- _Aim_:
What is needed here is an exact copy of every entry.

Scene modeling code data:
--*--

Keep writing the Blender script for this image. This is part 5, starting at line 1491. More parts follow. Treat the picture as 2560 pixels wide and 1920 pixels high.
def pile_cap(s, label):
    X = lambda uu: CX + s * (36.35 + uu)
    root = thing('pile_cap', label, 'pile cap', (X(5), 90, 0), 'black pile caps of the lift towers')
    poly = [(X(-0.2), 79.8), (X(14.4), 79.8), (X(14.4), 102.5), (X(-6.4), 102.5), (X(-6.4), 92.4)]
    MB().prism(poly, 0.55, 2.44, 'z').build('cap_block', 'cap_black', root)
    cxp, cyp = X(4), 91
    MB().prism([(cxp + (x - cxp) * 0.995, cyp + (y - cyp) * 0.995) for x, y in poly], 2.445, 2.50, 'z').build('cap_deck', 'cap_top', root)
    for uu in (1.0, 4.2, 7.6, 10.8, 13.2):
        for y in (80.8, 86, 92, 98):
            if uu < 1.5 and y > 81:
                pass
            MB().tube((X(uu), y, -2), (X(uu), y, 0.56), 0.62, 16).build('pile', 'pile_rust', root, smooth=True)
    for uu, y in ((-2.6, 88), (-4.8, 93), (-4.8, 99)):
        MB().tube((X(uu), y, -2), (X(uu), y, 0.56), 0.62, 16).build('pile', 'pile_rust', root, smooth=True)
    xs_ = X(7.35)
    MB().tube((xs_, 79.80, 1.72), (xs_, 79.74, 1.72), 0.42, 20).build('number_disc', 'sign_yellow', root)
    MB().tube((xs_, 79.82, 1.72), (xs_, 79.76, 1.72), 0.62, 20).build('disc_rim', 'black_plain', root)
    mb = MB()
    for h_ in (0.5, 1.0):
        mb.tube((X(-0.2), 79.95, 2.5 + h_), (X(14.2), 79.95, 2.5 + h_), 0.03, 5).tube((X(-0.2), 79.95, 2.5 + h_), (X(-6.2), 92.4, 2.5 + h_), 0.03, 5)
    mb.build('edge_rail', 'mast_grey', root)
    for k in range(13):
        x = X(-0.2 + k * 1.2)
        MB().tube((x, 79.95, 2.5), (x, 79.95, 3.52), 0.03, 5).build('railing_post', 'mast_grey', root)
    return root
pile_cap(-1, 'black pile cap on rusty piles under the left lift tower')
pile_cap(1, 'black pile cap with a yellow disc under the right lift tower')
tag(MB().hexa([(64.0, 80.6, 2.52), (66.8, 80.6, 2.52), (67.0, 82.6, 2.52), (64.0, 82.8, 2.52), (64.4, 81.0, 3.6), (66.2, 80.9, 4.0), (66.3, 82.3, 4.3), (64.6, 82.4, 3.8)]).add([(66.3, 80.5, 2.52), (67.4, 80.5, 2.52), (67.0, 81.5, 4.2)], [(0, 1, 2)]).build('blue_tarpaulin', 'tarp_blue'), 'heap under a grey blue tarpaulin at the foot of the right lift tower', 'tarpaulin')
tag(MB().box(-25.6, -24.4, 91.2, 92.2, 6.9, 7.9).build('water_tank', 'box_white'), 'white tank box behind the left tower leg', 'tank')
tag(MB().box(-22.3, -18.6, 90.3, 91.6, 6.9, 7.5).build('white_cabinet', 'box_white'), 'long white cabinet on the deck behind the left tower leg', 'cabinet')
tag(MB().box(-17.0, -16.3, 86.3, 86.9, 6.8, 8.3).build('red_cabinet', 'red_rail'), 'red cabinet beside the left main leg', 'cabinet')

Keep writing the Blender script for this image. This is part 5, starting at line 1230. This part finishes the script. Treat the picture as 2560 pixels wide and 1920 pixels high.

--*--

- _Output for this task_:
Keep writing the Blender script for this image. This is part 5, starting at line 1491. More parts follow. Treat the picture as 2560 pixels wide and 1920 pixels high.
def pile_cap(s, label):
    X = lambda uu: CX + s * (36.35 + uu)
    root = thing('pile_cap', label, 'pile cap', (X(5), 90, 0), 'black pile caps of the lift towers')
    poly = [(X(-0.2), 79.8), (X(14.4), 79.8), (X(14.4), 102.5), (X(-6.4), 102.5), (X(-6.4), 92.4)]
    MB().prism(poly, 0.55, 2.44, 'z').build('cap_block', 'cap_black', root)
    cxp, cyp = X(4), 91
    MB().prism([(cxp + (x - cxp) * 0.995, cyp + (y - cyp) * 0.995) for x, y in poly], 2.445, 2.50, 'z').build('cap_deck', 'cap_top', root)
    for uu in (1.0, 4.2, 7.6, 10.8, 13.2):
        for y in (80.8, 86, 92, 98):
            if uu < 1.5 and y > 81:
                pass
            MB().tube((X(uu), y, -2), (X(uu), y, 0.56), 0.62, 16).build('pile', 'pile_rust', root, smooth=True)
    for uu, y in ((-2.6, 88), (-4.8, 93), (-4.8, 99)):
        MB().tube((X(uu), y, -2), (X(uu), y, 0.56), 0.62, 16).build('pile', 'pile_rust', root, smooth=True)
    xs_ = X(7.35)
    MB().tube((xs_, 79.80, 1.72), (xs_, 79.74, 1.72), 0.42, 20).build('number_disc', 'sign_yellow', root)
    MB().tube((xs_, 79.82, 1.72), (xs_, 79.76, 1.72), 0.62, 20).build('disc_rim', 'black_plain', root)
    mb = MB()
    for h_ in (0.5, 1.0):
        mb.tube((X(-0.2), 79.95, 2.5 + h_), (X(14.2), 79.95, 2.5 + h_), 0.03, 5).tube((X(-0.2), 79.95, 2.5 + h_), (X(-6.2), 92.4, 2.5 + h_), 0.03, 5)
    mb.build('edge_rail', 'mast_grey', root)
    for k in range(13):
        x = X(-0.2 + k * 1.2)
        MB().tube((x, 79.95, 2.5), (x, 79.95, 3.52), 0.03, 5).build('railing_post', 'mast_grey', root)
    return root
pile_cap(-1, 'black pile cap on rusty piles under the left lift tower')
pile_cap(1, 'black pile cap with a yellow disc under the right lift tower')
tag(MB().hexa([(64.0, 80.6, 2.52), (66.8, 80.6, 2.52), (67.0, 82.6, 2.52), (64.0, 82.8, 2.52), (64.4, 81.0, 3.6), (66.2, 80.9, 4.0), (66.3, 82.3, 4.3), (64.6, 82.4, 3.8)]).add([(66.3, 80.5, 2.52), (67.4, 80.5, 2.52), (67.0, 81.5, 4.2)], [(0, 1, 2)]).build('blue_tarpaulin', 'tarp_blue'), 'heap under a grey blue tarpaulin at the foot of the right lift tower', 'tarpaulin')
tag(MB().box(-25.6, -24.4, 91.2, 92.2, 6.9, 7.9).build('water_tank', 'box_white'), 'white tank box behind the left tower leg', 'tank')
tag(MB().box(-22.3, -18.6, 90.3, 91.6, 6.9, 7.5).build('white_cabinet', 'box_white'), 'long white cabinet on the deck behind the left tower leg', 'cabinet')
tag(MB().box(-17.0, -16.3, 86.3, 86.9, 6.8, 8.3).build('red_cabinet', 'red_rail'), 'red cabinet beside the left main leg', 'cabinet')

Keep writing the Blender script for this image. This is part 5, starting at line 1230. This part finishes the script. Treat the picture as 2560 pixels wide and 1920 pixels high.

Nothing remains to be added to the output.